Plasma Species

The plasma is assumed to consist of three (charged) species; namely, electrons ($e$), majority ions ($i$), and impurity ions ($I$). The charges of the three species are $e_e=-e$, $e_i= e$, and $e_I=Z_I\,e$, respectively, where $e$ is the magnitude of the electron charge. Quasi-neutrality [1] demands that

$$n_e= n_i+ Z_I\,n_I,$$ (A.1)

where $n_s(r)$ is the species-$s$ number density. Here, $r$ is the flux-surface label introduced in Section 14.2. Let

$$\alpha_I(r) =\frac{Z_I\,(Z_{\rm eff}-1)}{Z_I-Z_{\rm eff}},$$ (A.2)

where

$$Z_{\rm eff}(r) = \frac{n_i+Z_I^{\,2}\,n_I}{n_e}$$ (A.3)

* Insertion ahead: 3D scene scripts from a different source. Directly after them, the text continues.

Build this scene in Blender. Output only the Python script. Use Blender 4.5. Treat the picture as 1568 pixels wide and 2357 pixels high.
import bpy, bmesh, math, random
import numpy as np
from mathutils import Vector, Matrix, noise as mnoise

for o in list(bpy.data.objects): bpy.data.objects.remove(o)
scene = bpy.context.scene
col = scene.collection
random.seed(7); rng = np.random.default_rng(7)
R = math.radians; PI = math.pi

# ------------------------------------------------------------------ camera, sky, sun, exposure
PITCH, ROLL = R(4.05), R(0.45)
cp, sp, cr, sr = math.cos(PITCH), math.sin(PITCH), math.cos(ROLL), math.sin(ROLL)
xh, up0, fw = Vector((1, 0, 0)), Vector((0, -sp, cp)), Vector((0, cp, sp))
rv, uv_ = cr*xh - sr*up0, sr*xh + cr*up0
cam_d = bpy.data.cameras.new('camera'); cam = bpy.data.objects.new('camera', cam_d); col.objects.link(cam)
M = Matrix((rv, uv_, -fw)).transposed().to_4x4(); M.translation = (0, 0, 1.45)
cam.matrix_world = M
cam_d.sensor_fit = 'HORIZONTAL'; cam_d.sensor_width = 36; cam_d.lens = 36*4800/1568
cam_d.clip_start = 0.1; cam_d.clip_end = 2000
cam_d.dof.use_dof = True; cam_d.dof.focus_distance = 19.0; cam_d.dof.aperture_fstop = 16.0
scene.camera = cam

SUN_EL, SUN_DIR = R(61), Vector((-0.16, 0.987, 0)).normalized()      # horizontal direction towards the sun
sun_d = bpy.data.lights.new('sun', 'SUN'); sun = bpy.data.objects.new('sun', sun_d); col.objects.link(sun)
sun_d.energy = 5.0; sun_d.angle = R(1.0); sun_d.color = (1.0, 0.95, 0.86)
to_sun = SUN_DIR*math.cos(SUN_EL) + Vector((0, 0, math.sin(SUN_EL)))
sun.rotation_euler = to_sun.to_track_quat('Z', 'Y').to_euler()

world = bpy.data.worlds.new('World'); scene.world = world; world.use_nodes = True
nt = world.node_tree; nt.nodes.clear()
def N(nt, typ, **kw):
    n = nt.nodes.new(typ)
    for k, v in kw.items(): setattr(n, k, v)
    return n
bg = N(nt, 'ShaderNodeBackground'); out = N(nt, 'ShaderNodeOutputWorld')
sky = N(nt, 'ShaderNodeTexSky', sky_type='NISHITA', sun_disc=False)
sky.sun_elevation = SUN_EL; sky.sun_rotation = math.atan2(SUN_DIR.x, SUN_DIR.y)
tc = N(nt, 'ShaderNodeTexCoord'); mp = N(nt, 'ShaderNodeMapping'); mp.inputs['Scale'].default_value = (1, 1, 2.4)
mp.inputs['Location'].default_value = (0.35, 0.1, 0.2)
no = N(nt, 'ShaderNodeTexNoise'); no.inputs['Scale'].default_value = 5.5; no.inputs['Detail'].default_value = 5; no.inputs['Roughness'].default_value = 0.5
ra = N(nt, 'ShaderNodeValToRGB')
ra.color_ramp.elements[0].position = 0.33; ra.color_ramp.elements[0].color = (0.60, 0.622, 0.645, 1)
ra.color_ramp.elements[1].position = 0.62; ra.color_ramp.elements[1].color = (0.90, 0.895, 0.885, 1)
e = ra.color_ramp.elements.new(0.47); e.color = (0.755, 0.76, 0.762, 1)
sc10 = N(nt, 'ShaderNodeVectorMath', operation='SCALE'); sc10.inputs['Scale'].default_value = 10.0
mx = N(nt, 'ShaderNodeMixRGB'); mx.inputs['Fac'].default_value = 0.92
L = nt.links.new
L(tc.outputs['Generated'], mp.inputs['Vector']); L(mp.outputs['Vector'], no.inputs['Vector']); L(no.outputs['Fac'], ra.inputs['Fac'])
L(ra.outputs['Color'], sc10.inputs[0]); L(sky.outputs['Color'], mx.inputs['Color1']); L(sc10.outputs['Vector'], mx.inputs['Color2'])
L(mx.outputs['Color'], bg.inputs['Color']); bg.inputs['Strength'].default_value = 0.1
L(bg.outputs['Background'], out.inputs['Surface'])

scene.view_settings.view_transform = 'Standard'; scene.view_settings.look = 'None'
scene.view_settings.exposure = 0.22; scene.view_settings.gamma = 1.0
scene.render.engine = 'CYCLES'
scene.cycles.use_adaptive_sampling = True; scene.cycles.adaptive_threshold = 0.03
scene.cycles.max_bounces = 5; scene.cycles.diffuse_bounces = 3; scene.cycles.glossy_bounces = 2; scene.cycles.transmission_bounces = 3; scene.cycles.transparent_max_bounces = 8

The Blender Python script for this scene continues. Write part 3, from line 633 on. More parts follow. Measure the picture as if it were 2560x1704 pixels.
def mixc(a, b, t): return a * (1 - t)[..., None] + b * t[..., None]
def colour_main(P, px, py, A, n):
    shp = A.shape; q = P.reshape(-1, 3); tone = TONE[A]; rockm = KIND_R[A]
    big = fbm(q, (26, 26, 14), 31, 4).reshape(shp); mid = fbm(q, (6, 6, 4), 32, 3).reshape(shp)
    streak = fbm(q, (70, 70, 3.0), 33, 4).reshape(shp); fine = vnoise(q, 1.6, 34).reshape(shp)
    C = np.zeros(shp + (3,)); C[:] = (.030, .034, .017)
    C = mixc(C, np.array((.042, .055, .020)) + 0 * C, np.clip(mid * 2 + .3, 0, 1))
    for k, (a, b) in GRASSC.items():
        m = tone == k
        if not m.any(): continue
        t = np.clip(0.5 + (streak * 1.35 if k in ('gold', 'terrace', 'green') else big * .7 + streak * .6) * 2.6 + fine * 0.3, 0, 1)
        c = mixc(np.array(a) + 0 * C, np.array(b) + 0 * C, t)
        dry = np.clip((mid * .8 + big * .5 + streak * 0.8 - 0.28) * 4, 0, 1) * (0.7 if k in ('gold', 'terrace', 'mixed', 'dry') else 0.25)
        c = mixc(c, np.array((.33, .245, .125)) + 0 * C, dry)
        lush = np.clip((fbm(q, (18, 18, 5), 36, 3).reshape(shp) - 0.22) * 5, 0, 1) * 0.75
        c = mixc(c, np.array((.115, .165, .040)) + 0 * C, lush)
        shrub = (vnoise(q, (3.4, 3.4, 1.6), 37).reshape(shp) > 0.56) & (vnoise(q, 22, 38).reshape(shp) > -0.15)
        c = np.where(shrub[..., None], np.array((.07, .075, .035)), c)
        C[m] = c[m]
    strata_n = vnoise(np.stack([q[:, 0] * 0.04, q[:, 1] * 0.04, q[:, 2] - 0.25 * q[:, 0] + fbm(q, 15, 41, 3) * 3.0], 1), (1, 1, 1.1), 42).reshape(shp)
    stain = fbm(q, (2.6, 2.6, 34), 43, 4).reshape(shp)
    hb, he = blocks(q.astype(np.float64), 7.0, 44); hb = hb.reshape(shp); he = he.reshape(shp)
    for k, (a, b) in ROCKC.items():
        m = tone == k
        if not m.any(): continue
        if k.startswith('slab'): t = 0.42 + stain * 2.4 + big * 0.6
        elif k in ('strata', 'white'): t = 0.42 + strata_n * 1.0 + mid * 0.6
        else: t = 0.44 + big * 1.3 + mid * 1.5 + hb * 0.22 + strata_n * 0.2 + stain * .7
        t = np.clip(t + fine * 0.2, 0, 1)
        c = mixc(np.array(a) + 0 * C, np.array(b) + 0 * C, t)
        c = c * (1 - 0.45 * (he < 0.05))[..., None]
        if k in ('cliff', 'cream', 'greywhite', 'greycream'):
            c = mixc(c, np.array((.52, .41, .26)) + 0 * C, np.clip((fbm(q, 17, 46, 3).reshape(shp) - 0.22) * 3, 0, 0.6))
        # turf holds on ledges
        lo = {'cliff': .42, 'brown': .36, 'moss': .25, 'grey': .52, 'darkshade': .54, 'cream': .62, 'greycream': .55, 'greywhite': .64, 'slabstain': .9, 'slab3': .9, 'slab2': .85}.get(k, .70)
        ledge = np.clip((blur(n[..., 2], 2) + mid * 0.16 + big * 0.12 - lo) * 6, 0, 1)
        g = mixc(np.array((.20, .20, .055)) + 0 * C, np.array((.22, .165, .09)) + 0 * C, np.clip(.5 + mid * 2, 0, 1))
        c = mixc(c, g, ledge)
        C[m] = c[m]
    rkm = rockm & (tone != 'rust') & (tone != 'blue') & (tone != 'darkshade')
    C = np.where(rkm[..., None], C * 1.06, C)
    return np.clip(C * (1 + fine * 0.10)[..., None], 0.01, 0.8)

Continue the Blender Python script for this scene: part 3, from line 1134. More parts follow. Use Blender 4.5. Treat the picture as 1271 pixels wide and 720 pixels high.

is the effective ion charge number. (See Section 1.6.) It follows that

$$\frac{n_i}{n_e} = \frac{Z_I-Z_{\rm eff}}{Z_I-1},$$ (A.4)

$$\frac{n_I}{n_e} = \frac{Z_{\rm eff}-1}{Z_I\,(Z_I-1)}.$$ (A.5)

Finally, let

$$Z_{{\rm eff}\,i}(r) = \frac{Z_I-Z_{\rm eff}}{Z_I-1},$$ (A.6)

$$Z_{{\rm eff}\,I}(r) =\frac{Z_I\,(Z_{\rm eff}-1)}{Z_I-1}.$$ (A.7)

Note that $Z_{\rm eff} = Z_{{\rm eff}\,i}+Z_{{\rm eff}\,I}$.